Tuesday, July 5, 2016

Gone Hollywood: "Be Frank With Me" by Julia Claiborne Johnson

Sometimes you just fall in love with a character when you read a book. And you will do just that with Frank, the little boy referenced in the title of this charming debut novel.  It's the kind of book that's so good you don't want it to end.
Alice Whitley works at a NY publishing house as an assistant to editor Isaac Vargas, who, back in the 70's had discovered a manuscript by a young woman that became a world-wide and continuously in print best seller. Think "To Kill a Mockingbird" or "Catcher in the Rye". The book "The Pitcher" was that huge and had been made into a movie, as well.
The author of that best-seller never wrote another word and became a kind of recluse living in California with a wall around her compound to keep her fans at bay. After making some bad investments and losing a lot of her savings, M.M. (or Mimi) Banning realizes she's got to produce another book and contacts Mr. Vargas. She also requests he send her an assistant. Mr. Vargas decides Alice is the girl for the job.
 What Alice finds waiting for her is not, as she thought, the transcribing of the cranky Ms. Banning's manuscript as she writes it... but rather to be the caretaker of her 9 year old son, Frank.
To say Frank is on a spectrum doesn't do him justice. He's on his own spectrum. One that includes a very full and extensive knowledge of golden age Hollywood movies and every bit of dialogue or trivia that goes along with them.
Plus, he has a sense of style to go along with the leading men he admires and a huge wardrobe of suits and costumes for any role he feels like inhabiting on any particular day.

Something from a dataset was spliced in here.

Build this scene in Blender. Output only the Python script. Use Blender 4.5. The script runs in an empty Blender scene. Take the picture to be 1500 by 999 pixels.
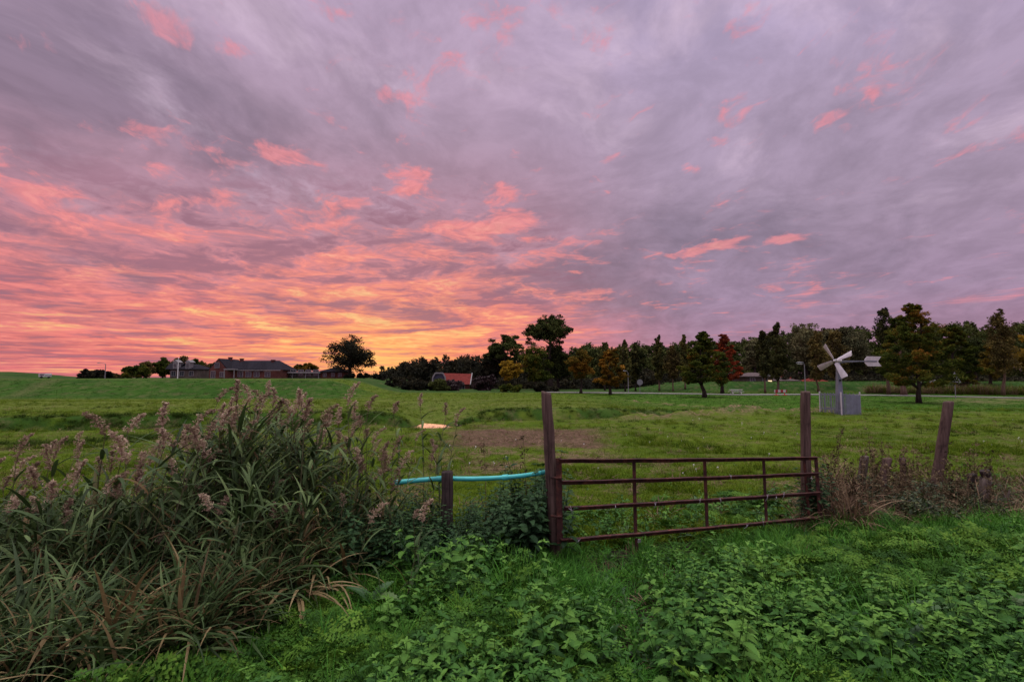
import bpy, bmesh, math, random
import numpy as np
from mathutils import Vector, Matrix

SC = bpy.context.scene
COL = SC.collection
R = math.radians

# ---------------------------------------------------------------- camera
EYE = 1.8
TILT = math.atan((553 - 499.5) / 750.0)
F = 750.0
cam_data = bpy.data.cameras.new('camera')
cam_data.sensor_width = 36.0
cam_data.lens = 18.0
cam_data.clip_start = 0.05
cam_data.clip_end = 9000
cam = bpy.data.objects.new('camera', cam_data)
cam.location = (0, 0, EYE)
cam.rotation_euler = (R(90) + TILT, 0, 0)
COL.objects.link(cam)
SC.camera = cam
SC.view_settings.view_transform = 'Standard'
SC.view_settings.look = 'None'
SC.view_settings.exposure = 0.0
SC.view_settings.gamma = 1.0
SC.render.film_transparent = False
SC.cycles.max_bounces = 8
SC.cycles.diffuse_bounces = 3
SC.cycles.glossy_bounces = 3
SC.cycles.transmission_bounces = 4
SC.cycles.use_denoising = True


def pdir(px, py):
    dx = (px - 750) / F
    dy = (499.5 - py) / F
    c, s = math.cos(TILT), math.sin(TILT)
    return np.array([dx, c - dy * s, s + dy * c])


def at(px, py, Y):
    d = pdir(px, py)
    k = Y / d[1]
    return np.array([d[0] * k, Y, EYE + d[2] * k])


def gnd(px, py, z=0.0):
    d = pdir(px, py)
    k = (z - EYE) / d[2]
    return np.array([d[0] * k, d[1] * k, z])


def proj(P):
    P = np.asarray(P, float)
    c, s = math.cos(TILT), math.sin(TILT)
    x = P[..., 0]
    y = P[..., 1]
    z = P[..., 2] - EYE
    f = y * c + z * s
    u = -y * s + z * c
    f = np.where(f < 0.05, 0.05, f)
    return 750 + F * x / f, 499.5 - F * u / f


def lin(r, g, b):
    o = []
    for v in (r, g, b):
        v /= 255.0
        o.append(v / 12.92 if v <= 0.04045 else ((v + 0.055) / 1.055) ** 2.4)
    return (o[0], o[1], o[2], 1.0)


# ---------------------------------------------------------------- world: dusk sky under broken cloud
SUN_AZ = math.atan((548 - 750) / F)
SUN_EL = R(1.6)
ZENITH = 5.0
LR_, LT_, L0_, L1_ = 0.130, 0.125, 0.550, 0.675     # how far the fire spreads through the cloud
world = bpy.data.worlds.new('World')
SC.world = world
world.use_nodes = True
NT = world.node_tree
NT.nodes.clear()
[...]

He also has issues which Alice must learn to navigate while also keeping tabs on his mother, typing away behind closed doors, and keeping notes for her boss in case he needs any information on how she's doing.

The Recommender won't spoil the pleasure of this engaging story by giving away too much about the trials and triumphs of Alice and Frank. You'll want to discover them for yourself. And Ms. Johnson deserves some kind of special award for giving us Frank and Alice and the rest of the characters that inhabit her endearing world.